Now I don’t happen to agree with all the “swamped by Asians” stuff (by which she means Chinese and Japanese and whatnot rather than “Asians” in the coyly euphemistic sense in which the British media now use the term). An ability to prioritize is essential in politics and, simply as a practical matter, there’s no point in our present struggle in making enemies of large numbers of potential allies. So I took refuge in a big philosophical answer, and said I thought it all went back to the battlefields of the Somme. The ruling classes of the great powers believed they had lost their moral authority in the First World War and, although they rallied sufficiently to defeat Nazism and fascism and eventually communism, they never truly recovered their cultural confidence.
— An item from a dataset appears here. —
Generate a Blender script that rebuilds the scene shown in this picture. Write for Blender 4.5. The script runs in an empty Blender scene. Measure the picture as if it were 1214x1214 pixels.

There’s always been a market for self-loathing in free societies: after all, the most famous anti-western idea of all was itself an invention of the west, cooked up by Karl Marx while sitting in the Reading Room of the British Library. The obvious defect in Communism is that it’s decrepit and joyless and therefore of limited appeal. Fascism, likewise, had many takers in those parts of the cultural west that were politically deficient – ie, continental Europe – but it had minimal support in the heart of the political west – ie, the English-speaking world. So the counter-tribalists came up with something subtler and suppler than Communism and Fascism – the slipperiest ism of all. The great strength of “multiculturalism” is not that it’s an argument against the west but that it short-circuits the possibility of argument. If there’s no difference between English Common Law and native healing circles and Sharia, then what’s to discuss? Even to want to debate the merits is to find oneself on the wrong side – for, if the core belief of multiculturalism is that there’s nothing to talk about and everything’s equally nice and fluffy, then to favour honest argument puts you, by definition, on the extremist side.
That’s the genius of multiculturalism: It renders discussion undiscussable. I’m sure most of my colleagues at The Western Standard have found themselves in this situation on call-in shows or at public meetings. You point out, for example, that there are very few “free” Muslim societies. And your questioner retorts: “Well, that’s just your opinion.” And so you pull up a few facts about GDP per capita, freedom of religion, life expectancy, women’s rights, etc. And she says: “Well, you’re just imposing your values on them.” And you realize that the great advantage of cultural relativism is that it makes argument impossible. There is no longer sufficient agreed reality. It’s like playing tennis with an opponent who thinks your ace is a social construct.